The revolutionary project initiated by the Bolsheviks a century ago is no longer embedded in the national communities where it once took root. For the contemporary Left, this should mean not a break with the project of progress, rationality and universal emancipation, but rather the search for a political (and perhaps no longer national) community in which our efforts could be more effectively applied. Any new social revolution would learn from the Soviet one as much as the Bolsheviks learned from the French Revolution of 1789 — understanding its limits and acknowledging its (sometimes unjustifiable) mistakes, but also registering and building on its achievements.

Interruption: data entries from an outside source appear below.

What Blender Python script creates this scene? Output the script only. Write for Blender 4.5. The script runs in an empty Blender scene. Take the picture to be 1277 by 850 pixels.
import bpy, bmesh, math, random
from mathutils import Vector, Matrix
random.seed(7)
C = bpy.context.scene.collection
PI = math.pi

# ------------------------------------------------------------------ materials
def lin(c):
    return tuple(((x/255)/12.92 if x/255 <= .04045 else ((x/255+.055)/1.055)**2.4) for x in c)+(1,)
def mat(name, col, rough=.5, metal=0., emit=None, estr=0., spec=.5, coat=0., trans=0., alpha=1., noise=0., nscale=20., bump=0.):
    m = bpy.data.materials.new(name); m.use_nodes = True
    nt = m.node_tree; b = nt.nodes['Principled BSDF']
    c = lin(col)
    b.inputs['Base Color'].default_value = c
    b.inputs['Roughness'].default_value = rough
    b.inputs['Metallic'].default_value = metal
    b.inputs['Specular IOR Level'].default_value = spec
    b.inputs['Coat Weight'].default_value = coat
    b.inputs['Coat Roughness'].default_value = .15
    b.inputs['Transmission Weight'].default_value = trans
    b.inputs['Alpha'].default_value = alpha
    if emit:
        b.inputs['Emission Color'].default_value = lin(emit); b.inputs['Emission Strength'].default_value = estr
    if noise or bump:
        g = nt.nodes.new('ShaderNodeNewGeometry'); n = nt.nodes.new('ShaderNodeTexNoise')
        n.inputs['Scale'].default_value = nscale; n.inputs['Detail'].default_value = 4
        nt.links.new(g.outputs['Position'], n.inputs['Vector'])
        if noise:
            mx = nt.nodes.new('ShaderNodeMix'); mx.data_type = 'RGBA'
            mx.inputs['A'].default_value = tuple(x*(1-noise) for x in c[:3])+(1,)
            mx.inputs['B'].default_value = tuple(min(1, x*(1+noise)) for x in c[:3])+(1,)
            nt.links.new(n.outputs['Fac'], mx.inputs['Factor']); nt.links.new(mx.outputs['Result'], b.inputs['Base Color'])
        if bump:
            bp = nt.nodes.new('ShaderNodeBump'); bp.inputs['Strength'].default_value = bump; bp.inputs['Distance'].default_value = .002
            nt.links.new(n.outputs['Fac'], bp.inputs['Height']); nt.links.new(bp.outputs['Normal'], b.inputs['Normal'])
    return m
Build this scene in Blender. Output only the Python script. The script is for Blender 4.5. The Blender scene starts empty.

Could Ukraine again be a core part of a social-revolutionary movement? The extent of the ethnonationalist and anti-communist reformatting of the country’s politics, society and ideology may leave no hope for this in the foreseeable future. But consider how dramatically the memory of the Second World War has changed over time. Who could have imagined in 1945, after the Nazi war of extermination and enslavement on the Eastern Front, which murdered between one-sixth and one-quarter of the entire civilian population of Ukraine, that the descendants of the survivors would fight using German tanks against Russians on the very same battlefields where they had fought in the Red Army against German tanks, and would do so while demolishing the remaining monuments to their heroic ancestors? It is unlikely to be the final ironic twist of Ukrainian history.